Skyrocketing interest from private and commercial aviation operators has put the Alexandra airport on the council radar.

Central Otago District Council property and facilities manager Mike Kerr said the council needed to plan for development at the airport following a ''strong upsurge'' in interest from aviation circles looking to establish a presence in Alexandra.

While light planes and ''the odd smaller jet executive aircraft'' used the airport, the existing sealed runway was 1200 metes long by 30m wide and capable of accepting most, if not all, the scheduled turbo-prop passenger aircraft operating in New Zealand, except the ATR 72, he said.

There were also two grass strips.

''This recent interest has come from mainly private operators but also some commercial interest. In addition to the flying club's hangars, there are five other private hangars.''

''With a sealed runway, the great flying conditions, open skies and the great environment we live in, perhaps this is the sort of activity the airport lends itself to.''


In August 2009 the council approved in principle a concept plan as a working template for an airpark private development, he said.

''Last year Z Energy decommissioned an old fuel stop and installed a new fuel stop with storage capacity of 50,000 litres of Avgas 100 and Jet A1. This was in a different location, as per the development plan to the prior site to allow for improved access by planes.''

With the demand for new hangars the council needed to plan for potential developments, Mr Kerr said.

The total area associated with the airport is 80 hectares and annual income is about $18,000, predominantly private hangar ground leases and land leases for a vineyard and other non-air activities.

Increased hangar development could potentially help fund maintenance and development of services, he said.

Because of increasing interest associated with the airport, in the lead up to preparation of the council's Long Term Plan for 2015 to 2025, the airport concept development plan, water and electricity services and runaway maintenance would be some of the subjects council will be considering.
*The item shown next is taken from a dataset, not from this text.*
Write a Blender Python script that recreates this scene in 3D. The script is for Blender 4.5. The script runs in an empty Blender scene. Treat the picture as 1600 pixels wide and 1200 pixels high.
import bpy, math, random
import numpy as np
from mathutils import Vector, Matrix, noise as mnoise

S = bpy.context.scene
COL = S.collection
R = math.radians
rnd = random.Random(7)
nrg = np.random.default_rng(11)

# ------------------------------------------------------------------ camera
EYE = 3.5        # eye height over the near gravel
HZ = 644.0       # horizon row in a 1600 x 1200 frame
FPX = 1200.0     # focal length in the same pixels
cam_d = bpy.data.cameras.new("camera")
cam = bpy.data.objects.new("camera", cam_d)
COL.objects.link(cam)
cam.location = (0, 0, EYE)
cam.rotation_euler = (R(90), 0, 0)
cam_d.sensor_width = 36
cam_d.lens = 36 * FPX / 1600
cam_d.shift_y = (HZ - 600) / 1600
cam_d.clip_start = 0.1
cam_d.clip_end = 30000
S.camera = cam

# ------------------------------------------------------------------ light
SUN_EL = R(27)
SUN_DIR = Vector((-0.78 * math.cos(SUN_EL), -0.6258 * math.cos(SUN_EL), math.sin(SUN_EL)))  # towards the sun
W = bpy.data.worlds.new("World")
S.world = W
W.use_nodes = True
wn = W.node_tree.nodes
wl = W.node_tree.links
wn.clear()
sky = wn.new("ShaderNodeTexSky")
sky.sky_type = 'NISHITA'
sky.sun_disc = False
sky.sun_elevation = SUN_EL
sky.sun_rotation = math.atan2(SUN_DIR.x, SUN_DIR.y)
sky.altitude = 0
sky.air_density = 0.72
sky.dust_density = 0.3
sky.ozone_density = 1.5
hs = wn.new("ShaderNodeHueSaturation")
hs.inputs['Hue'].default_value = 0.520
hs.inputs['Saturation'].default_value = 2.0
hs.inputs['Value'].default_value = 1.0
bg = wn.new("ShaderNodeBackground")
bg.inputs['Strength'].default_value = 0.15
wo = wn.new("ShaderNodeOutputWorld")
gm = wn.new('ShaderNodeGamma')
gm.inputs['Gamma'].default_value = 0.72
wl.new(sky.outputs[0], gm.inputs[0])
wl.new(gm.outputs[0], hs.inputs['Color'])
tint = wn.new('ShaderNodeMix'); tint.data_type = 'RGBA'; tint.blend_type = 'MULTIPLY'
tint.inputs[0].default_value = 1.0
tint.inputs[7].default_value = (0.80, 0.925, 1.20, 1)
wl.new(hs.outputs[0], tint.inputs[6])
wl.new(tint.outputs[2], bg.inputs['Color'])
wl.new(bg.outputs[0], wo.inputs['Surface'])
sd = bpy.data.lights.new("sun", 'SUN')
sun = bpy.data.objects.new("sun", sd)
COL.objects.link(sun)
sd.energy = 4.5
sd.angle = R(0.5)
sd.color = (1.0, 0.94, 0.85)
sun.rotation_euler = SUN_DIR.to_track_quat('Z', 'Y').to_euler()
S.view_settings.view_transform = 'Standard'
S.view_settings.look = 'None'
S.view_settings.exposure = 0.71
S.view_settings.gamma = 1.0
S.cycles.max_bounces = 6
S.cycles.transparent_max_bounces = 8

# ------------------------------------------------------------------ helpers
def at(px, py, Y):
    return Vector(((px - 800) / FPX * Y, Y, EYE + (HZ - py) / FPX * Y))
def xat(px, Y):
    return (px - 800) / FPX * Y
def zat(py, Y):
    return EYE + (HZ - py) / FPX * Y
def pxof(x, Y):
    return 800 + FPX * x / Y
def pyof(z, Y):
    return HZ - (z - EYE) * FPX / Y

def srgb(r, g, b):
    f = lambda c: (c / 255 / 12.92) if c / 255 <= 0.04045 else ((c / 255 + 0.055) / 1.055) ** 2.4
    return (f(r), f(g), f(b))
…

Chief flying instructor Nick Taylor, of Fly Alexandra, said the airport was a blank canvas for potential development and gateway for the region.

''It would just be neat if we have more activity here.''


● From 1960 to 1966 South Pacific Airlines of New Zealand (SPANZ) flew DC-3 services into Alexandra.

● 1969-1991 Mount Cook Airlines services connected to Dunedin and Queenstown.

● 1985 to 1986 Goldfields Air flew to Christchurch.

● 1988 to 1989 Pacifica Air flew to Alexandra, and Airlink during 1989.

● Before Queenstown could accept night landings, use included bringing Australian skiers through Alexandra with the use of portable runway lights, then onto Queenstown by road. With the increase in size and range of planes, and navigational technology advancements, Alexandra's use for domestic flights declined.

● 2007-2008 Mainland Air trialled scheduled services from Dunedin to Alexandra and Queenstown, but due to lack of use these did not continue.